Stored records -
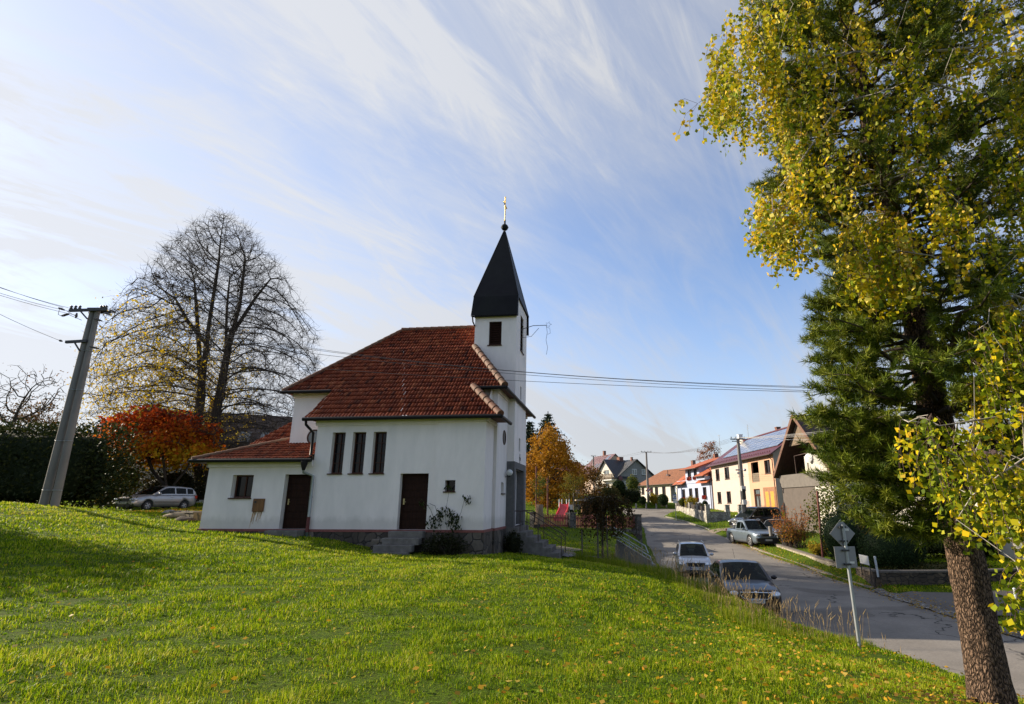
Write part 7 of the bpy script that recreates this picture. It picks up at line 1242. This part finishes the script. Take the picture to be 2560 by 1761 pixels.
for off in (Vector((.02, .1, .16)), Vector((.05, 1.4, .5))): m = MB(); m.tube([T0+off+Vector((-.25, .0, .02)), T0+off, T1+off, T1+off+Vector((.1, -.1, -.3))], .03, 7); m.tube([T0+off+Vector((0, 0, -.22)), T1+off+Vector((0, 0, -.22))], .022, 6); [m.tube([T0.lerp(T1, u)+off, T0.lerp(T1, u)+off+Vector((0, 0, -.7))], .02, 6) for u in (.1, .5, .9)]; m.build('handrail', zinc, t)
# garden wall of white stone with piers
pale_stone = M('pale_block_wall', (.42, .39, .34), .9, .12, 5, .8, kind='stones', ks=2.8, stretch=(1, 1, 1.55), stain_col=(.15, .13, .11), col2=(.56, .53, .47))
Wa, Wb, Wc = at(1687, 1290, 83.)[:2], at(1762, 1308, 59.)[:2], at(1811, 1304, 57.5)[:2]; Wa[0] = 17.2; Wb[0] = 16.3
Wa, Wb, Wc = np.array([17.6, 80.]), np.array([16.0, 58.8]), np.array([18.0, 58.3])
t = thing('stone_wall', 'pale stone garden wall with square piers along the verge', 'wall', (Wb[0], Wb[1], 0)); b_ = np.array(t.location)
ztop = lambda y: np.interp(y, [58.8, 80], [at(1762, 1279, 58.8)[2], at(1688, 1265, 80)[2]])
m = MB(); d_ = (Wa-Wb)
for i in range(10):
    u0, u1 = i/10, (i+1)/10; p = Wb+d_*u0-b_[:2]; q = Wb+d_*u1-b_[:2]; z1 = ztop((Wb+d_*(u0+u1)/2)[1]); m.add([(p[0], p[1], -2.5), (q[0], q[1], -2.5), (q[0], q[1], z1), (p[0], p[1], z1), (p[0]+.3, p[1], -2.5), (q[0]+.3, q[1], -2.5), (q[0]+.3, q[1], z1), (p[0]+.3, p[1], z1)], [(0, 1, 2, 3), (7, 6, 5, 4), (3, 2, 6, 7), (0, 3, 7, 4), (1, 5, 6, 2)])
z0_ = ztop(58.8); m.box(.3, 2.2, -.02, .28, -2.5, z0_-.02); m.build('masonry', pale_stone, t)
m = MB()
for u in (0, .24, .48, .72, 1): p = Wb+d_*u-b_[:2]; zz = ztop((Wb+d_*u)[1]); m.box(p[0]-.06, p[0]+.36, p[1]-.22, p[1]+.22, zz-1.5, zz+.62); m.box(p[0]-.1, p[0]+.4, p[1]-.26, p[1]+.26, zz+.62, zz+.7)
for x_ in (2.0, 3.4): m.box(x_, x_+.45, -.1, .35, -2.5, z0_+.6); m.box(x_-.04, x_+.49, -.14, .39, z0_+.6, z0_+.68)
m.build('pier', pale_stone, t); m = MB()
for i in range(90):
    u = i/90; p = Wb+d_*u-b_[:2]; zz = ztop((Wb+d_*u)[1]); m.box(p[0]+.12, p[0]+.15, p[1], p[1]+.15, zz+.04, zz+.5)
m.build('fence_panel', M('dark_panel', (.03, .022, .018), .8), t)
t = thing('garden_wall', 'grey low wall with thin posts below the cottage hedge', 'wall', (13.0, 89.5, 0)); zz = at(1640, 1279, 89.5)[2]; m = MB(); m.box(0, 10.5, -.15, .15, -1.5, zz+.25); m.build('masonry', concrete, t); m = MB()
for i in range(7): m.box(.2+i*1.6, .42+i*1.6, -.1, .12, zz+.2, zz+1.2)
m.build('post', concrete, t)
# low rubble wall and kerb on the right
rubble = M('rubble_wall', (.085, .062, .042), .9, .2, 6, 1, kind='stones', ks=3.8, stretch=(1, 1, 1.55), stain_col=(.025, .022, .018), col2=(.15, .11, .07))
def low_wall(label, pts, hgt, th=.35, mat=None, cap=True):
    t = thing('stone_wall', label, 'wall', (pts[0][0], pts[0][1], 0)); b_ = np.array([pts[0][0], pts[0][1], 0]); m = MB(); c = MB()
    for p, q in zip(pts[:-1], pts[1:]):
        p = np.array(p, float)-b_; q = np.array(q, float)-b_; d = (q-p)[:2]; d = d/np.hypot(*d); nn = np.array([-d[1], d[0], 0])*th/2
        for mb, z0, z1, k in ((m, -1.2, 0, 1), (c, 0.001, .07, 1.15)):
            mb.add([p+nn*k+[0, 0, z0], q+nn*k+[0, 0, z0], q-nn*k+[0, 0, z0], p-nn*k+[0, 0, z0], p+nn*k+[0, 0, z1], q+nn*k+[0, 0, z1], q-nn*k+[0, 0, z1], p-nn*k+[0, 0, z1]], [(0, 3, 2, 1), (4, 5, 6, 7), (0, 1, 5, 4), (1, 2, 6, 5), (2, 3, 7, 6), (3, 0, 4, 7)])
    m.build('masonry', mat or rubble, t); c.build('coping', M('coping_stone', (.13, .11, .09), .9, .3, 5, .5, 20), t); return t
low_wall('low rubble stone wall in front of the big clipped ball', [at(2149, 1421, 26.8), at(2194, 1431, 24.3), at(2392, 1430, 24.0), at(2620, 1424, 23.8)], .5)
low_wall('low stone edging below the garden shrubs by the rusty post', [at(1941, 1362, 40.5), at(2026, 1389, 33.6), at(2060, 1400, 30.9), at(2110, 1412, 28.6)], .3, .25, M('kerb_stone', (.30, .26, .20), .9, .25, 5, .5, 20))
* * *
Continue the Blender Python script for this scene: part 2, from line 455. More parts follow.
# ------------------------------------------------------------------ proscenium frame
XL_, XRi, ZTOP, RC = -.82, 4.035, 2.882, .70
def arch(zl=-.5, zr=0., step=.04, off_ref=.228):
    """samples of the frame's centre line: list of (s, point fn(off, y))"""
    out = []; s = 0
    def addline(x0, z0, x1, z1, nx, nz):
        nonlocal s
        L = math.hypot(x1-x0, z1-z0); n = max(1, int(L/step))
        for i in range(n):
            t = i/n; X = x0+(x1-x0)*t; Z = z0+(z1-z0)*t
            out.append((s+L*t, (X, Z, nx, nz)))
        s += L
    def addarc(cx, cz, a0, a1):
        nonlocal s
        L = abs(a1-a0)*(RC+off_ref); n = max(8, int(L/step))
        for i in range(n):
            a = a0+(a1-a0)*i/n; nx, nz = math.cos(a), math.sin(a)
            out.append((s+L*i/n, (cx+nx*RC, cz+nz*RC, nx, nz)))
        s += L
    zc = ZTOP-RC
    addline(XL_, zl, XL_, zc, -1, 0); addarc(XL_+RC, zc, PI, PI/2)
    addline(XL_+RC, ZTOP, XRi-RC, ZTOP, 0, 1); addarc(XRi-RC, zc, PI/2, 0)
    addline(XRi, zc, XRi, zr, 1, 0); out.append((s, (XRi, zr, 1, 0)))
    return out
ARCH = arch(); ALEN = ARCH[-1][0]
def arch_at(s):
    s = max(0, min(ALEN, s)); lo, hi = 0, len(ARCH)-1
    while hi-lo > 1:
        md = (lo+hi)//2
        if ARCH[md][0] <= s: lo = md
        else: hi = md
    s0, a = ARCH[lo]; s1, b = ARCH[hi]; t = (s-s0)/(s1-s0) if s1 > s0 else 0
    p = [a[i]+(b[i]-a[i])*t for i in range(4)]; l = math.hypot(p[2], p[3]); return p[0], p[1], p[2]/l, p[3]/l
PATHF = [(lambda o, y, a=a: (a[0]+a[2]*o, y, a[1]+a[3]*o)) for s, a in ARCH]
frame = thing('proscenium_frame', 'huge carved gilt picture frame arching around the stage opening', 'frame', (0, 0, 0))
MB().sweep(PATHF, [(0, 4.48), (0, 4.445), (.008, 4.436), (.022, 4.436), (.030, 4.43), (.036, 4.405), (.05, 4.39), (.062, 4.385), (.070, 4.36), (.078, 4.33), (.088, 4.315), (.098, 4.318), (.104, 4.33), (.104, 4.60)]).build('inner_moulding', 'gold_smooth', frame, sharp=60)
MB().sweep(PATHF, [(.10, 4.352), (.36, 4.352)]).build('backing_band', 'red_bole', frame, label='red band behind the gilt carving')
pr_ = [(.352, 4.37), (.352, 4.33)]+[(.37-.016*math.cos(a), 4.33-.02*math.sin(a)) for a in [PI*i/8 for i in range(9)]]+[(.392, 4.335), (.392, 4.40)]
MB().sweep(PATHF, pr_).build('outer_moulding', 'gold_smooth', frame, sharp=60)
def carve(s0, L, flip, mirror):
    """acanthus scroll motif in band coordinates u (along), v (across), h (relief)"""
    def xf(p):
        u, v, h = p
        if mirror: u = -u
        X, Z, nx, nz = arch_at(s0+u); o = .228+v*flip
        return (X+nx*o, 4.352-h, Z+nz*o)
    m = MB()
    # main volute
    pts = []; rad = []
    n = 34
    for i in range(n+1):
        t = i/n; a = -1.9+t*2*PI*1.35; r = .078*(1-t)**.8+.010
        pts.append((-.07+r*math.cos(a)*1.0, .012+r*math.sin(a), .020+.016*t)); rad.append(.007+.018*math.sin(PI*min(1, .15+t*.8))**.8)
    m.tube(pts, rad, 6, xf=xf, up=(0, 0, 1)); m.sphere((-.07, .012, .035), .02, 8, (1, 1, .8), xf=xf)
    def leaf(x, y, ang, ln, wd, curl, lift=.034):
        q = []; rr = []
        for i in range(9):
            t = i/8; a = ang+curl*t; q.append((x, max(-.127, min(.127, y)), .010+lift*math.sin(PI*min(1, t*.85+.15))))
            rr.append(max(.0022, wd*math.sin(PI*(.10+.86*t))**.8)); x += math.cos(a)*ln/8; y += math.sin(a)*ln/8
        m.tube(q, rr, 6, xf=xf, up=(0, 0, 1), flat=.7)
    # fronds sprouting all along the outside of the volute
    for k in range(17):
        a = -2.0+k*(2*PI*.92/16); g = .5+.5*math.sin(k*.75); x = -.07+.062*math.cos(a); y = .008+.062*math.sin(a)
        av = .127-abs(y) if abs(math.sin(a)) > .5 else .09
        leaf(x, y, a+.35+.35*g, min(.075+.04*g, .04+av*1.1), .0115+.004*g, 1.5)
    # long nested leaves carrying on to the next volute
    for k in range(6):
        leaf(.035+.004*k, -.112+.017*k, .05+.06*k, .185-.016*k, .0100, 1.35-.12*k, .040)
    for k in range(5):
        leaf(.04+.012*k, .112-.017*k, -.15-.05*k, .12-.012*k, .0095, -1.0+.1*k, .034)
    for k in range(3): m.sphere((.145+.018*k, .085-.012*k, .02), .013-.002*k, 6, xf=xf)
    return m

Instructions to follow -
Count the lines in the records above that contain the word "picture", and give only that number.

The answer -
2